Cuando era pequeña tenía terror a los análisis de sangre y a las inyecciones. Es una fobia bastante común, así que no me haré la especial. Mi madre me arrastraba por los pasillos de aquel centro de salud que entonces se llamaba ambulatorio y yo temblaba viendo cómo avanzaba el turno y la gente salía comprimiéndose el brazo con el algodón sangriento. Entonces cerraba los ojos y pensaba en el desayuno de después, que siempre era café con porras. Porque entonces a los niños nos daban café y nos llevaban sin atar en el coche, entre otras imprudencias temerarias que no parecen habernos traumatizado.

De mayor sigo con el truco de las porras. Cada vez que tengo un trago amargo por delante pienso en el beneficio de después, y una parte del nudo tirante se afloja. Ayer se lo contaba a mi amigo M. mientras tomábamos unas cervezas en un extraño merendero de Madrid. “Piensa en las porras con café, ya verás”, y los dos nos juramentamos para grandiosos desayunos post tristeza.  

La vida siempre te ofrece una puerta de emergencia y encima no te obliga a tragarte a una azafata pintada como una puerta describiendo con desidia a dónde hay que dirigirse en pleno pánico, por no hablar de la ironía esa de tener que lanzarte al vacío antes de hinchar el chaleco salvavidas (que lo sepan todas las compañías aéreas del mundo, especialmente Ryanair, con la que vive dios que no volaré jamás una vez conocido el alcance de sus desmanes. En caso de evacuación sobre el mar, sé de una que sólo saltará con el chaleco hinchado a tope, casi reventón, o no saltará)

Las crisis pasan, los desayunos a pie de barra del bar permanecen. Hay algo místico en el acto de sentarse sola en un taburete, bien de mañana, pedir el café y pensar en las musarañas mientras el camarero te pregunta si lo quieres con leche templada o caliente.

Los dilemas sencillos, como este, ayudan a las mentes atormentadas a relajarse por un rato y dejarse vagar por las estanterías llenas de botellas de alcohol. Yo tiendo a fijarme en la división “ginebras del mundo”, y catalogo el establecimiento en función de las disponibles. Pero los mejores bares para el café con porras, avisados estáis, suelen disponer de una o dos marcas, las más cutres, y cuesta encontrarlas entre la luz mortecina y amarillenta de sus neones.

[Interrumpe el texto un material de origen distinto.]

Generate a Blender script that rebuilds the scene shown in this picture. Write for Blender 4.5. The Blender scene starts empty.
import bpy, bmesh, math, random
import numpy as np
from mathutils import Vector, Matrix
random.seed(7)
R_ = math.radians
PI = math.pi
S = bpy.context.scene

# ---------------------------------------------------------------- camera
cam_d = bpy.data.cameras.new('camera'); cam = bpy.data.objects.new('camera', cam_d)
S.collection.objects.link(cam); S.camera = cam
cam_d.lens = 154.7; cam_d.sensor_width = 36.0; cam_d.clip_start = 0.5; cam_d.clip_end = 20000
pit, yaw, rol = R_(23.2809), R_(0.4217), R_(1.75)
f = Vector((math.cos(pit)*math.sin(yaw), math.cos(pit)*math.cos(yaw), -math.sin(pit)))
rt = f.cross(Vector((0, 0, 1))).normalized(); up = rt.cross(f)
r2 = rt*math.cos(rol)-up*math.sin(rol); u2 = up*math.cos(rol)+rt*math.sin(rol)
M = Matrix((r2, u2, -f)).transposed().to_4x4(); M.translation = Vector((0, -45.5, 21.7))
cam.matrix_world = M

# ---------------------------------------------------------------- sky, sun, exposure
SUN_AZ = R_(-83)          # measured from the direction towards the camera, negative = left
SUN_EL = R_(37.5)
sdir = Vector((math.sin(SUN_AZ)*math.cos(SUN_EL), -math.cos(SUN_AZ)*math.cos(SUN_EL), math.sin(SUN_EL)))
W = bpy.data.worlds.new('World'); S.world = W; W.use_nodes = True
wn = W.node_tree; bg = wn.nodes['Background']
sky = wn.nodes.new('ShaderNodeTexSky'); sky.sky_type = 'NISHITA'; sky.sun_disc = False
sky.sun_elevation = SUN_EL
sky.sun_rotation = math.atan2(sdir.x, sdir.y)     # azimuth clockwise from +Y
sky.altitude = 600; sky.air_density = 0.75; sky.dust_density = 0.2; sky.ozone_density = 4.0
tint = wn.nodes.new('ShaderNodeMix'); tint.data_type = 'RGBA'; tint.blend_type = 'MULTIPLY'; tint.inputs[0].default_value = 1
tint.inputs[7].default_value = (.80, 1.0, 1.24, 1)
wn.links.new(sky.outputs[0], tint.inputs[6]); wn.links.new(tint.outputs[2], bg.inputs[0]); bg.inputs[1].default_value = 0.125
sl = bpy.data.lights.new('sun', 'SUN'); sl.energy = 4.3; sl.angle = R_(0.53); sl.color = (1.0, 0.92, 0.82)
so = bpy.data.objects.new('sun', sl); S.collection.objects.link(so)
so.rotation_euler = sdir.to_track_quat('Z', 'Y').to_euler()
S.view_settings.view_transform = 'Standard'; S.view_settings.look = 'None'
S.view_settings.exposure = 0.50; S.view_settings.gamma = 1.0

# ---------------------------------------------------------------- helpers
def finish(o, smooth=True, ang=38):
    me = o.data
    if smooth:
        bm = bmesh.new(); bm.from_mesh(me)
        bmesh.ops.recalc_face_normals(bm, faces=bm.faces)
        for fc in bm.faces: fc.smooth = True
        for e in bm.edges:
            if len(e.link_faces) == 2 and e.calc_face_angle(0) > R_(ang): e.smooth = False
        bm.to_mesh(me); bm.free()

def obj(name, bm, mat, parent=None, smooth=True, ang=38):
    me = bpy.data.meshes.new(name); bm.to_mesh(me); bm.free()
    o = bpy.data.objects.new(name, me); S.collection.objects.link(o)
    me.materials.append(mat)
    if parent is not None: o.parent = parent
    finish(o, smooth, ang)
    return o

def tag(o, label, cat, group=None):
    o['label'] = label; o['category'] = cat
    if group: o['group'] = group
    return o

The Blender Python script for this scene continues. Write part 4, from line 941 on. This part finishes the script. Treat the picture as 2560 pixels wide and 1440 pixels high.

Hay tristeza en el bar por la mañana, pero nada que no levante un buen café aunque sepa a rayos. Y entonces, mientras mojas la porra y esperas a que deje de chorrear y le pegas un mordisco, es como si empezaras a despertar de un letargo, de una pesadilla digerida antes de tiempo.

Y todos tus peores presagios empiezan a desdibujarse.